Brauchler emphasized during his testimony that he believes ERPO bills serve an important purpose, but House Bill 1177 goes too far. Many witnesses who testified against the bill said they opposed it because it doesn’t address underlying issues with mental health treatment that can cause people to have violent tendencies. But Brauchler said while he wants to see the problems with mental health treatment mechanisms addressed, he understands that’s not the bill in front of the committee.

“I would love to see us focus far more on the mental health piece than the other stuff, but that’s not what this bill is about,” he said. “This bill is about something else, so I’d like to see us fix that something else.”

He praised the bill for including appointed counsel for the person whom an ERPO has been filed against. More than a dozen other states have ERPO laws, but none of them include a right to counsel for the respondent.
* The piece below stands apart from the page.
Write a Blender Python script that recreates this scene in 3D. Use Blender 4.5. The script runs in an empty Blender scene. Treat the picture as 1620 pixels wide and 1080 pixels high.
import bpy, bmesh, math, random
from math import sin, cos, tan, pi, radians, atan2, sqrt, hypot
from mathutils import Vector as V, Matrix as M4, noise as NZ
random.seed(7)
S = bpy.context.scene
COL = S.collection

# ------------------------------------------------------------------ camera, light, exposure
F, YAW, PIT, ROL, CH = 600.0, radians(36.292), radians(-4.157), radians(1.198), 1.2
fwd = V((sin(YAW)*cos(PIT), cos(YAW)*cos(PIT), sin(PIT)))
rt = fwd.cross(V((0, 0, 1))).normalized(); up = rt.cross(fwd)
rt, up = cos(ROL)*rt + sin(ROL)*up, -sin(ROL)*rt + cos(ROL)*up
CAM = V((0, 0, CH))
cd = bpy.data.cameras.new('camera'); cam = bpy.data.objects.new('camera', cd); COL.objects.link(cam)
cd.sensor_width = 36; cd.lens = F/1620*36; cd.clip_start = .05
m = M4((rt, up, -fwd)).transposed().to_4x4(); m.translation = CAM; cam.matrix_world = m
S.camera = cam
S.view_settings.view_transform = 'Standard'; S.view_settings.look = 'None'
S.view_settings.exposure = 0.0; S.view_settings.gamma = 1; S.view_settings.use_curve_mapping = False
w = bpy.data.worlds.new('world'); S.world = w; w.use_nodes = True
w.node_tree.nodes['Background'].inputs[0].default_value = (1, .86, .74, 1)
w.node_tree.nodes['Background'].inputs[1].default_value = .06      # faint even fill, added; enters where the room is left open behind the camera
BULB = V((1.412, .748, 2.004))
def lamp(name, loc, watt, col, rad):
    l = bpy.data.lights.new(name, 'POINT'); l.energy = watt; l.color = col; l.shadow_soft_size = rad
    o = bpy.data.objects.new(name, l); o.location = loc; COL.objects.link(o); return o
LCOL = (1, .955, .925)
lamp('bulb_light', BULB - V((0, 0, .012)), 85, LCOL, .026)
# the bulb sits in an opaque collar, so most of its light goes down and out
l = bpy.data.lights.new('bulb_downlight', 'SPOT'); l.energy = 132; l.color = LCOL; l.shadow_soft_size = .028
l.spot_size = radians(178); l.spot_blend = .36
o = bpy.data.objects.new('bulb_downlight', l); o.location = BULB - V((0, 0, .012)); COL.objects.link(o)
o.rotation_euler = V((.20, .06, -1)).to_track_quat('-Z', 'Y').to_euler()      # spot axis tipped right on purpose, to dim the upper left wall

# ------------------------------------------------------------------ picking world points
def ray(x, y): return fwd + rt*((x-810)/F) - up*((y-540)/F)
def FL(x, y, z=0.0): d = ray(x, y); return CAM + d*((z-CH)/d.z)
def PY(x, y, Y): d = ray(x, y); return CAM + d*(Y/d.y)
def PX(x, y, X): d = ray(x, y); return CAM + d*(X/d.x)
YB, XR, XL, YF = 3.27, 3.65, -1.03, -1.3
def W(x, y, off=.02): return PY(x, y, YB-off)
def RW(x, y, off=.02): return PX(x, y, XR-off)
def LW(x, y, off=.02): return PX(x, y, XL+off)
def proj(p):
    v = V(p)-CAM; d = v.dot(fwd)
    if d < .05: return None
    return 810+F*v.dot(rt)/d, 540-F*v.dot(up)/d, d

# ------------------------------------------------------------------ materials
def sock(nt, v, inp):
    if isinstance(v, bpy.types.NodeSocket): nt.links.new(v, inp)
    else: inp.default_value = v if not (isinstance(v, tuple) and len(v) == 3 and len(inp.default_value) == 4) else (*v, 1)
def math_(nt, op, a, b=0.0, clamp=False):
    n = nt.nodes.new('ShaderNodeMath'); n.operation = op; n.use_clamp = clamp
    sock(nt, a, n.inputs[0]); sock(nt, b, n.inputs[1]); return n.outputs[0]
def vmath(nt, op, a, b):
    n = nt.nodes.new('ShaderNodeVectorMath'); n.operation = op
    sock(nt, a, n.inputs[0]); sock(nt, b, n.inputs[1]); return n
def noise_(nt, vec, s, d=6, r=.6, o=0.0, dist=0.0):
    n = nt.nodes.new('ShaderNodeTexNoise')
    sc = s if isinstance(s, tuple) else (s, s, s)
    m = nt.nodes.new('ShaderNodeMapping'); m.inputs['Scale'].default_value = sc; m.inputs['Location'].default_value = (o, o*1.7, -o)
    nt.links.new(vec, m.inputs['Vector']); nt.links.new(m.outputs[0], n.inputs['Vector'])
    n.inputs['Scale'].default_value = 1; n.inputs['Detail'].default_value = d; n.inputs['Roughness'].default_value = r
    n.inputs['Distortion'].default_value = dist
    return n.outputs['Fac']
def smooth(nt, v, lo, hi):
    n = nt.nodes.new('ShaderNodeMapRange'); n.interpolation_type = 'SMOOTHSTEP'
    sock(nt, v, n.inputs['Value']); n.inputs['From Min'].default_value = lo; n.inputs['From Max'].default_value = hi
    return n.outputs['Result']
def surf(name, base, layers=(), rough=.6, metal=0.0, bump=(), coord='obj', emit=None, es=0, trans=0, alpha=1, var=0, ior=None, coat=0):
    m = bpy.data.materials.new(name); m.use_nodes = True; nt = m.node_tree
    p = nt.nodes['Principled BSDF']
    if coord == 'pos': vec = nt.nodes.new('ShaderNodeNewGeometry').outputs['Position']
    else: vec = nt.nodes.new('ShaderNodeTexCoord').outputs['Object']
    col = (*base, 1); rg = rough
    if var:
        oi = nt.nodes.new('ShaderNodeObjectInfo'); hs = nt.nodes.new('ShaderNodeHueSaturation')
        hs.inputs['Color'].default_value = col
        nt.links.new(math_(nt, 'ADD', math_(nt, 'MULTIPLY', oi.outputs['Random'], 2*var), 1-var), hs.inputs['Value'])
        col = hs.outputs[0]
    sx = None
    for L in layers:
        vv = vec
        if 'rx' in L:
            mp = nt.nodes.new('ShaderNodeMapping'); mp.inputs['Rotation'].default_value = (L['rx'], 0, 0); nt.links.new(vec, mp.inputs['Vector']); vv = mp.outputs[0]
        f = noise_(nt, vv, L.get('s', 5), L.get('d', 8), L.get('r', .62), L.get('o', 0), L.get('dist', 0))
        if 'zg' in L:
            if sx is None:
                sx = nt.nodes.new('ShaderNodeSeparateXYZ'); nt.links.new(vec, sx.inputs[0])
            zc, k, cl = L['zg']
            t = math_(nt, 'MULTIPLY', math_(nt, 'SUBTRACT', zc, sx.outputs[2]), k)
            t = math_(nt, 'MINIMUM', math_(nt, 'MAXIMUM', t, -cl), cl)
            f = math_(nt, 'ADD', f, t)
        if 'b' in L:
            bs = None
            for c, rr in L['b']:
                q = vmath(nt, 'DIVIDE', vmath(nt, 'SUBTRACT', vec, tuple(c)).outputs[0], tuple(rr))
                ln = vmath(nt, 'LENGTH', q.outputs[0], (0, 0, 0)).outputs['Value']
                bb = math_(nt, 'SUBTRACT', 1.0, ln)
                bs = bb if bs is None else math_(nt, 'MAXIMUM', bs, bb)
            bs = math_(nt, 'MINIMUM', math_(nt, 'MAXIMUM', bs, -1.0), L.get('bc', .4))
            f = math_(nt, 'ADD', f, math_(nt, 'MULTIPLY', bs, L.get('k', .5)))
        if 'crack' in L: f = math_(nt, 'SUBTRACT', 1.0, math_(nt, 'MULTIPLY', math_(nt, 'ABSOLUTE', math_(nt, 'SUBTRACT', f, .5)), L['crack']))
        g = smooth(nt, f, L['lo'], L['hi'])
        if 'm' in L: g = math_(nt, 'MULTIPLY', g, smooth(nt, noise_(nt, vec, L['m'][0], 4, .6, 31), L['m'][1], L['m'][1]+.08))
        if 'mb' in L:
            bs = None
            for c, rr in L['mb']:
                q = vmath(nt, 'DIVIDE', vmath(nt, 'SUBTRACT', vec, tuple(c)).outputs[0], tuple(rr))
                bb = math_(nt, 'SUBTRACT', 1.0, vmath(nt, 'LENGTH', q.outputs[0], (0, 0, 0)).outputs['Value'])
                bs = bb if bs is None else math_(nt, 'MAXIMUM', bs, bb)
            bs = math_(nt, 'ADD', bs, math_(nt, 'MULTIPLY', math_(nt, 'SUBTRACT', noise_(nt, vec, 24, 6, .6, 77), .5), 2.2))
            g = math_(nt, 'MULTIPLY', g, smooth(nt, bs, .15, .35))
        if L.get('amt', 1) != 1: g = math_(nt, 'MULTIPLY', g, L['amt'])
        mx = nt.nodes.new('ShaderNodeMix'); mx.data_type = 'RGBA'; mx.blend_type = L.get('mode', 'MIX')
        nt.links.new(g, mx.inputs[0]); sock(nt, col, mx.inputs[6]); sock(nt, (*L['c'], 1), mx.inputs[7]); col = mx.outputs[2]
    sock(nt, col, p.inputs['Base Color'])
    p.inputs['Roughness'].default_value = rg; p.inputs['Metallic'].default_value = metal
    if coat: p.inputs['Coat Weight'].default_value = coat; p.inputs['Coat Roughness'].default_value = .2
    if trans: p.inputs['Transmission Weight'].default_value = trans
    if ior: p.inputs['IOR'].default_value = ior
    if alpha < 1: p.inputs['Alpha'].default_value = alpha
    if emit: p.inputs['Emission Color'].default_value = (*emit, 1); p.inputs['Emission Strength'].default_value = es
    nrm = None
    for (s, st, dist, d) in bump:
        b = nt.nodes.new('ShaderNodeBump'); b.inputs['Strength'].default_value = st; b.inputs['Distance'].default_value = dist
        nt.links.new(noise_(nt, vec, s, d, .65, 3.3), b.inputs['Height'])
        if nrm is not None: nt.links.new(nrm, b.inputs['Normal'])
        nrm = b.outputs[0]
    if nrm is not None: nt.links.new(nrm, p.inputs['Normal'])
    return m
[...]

Last year’s bill had a Republican sponsor in Rep. Cole Wist. But Wist lost his bid for re-election in November, and this year’s bill does not currently have any Republican sponsors. When asked by Law Week if he felt he had built up any more Republican support this year for the measure, Garnett merely said his “door has always been open.”

“At the end of this, this is about saving lives, this is about protecting law enforcement,” he told Law Week, and added a scarcity of Republican support wouldn’t necessarily surprise him because the Colorado House does not seem to have many moderate Republican members currently.

There have been some indicators that House Bill 1177 has support from both sides of the political aisle. A poll released two weeks ago of registered Republican voters in the state, conducted by Magellan Strategies, shows 60 percent support for extreme risk protection orders.

“This is not about the gun,” Garnett said. “This is about as narrowly tailored a judicial process that you can create to help protect the safety of communities.”